On terminera cet article en signalant la parution en décembre dernier d’une revue « Hergé » destinée aux membres abonnés du Club Tintin et dont le premier numéro dispose d’un bonus sous la forme d’un DVD qui présente sept courtes séquences animées extraites des sept premières aventures de Tintin, des épisodes flash qui s’inspire des « films fixes » de Tintin visibles dans les patronages dans les années 1940. Comme on le constate, l’œuvre d’Hergé n’a pas cessé de générer de nouvelles passions ni, on l’espère, de nouveaux lecteurs.
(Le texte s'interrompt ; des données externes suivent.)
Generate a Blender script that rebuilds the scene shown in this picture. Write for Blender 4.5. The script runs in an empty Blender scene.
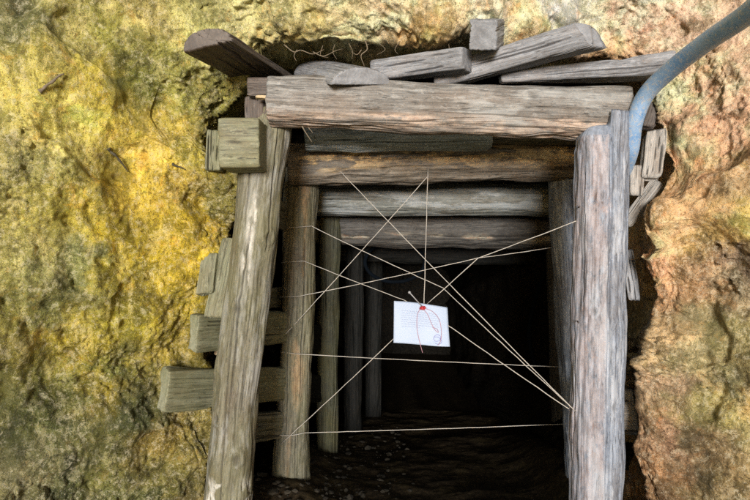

(par Didier Pasamonik (L’Agence BD))
Cet article reste la propriété de son auteur et ne peut être reproduit sans son autorisation.
[2] Manuel Hirtz et Harry Morgan se congratulent, interview mutuelle (et auto-satisfaite) des auteurs à propos de leur ouvrage Le Petit Critique illustré que l’on peut lire sur le site d’Harry Morgan, The Adamantine.
[3] Pour comprendre mon allusion, lire mon article de Suprême Dimension de novembre 2006 intitulé Le Combat ordinaire de la critique de bande dessinée.
[4] « Chinoiseries » en bruxellois, par extension, comme en français, une chose compliquée.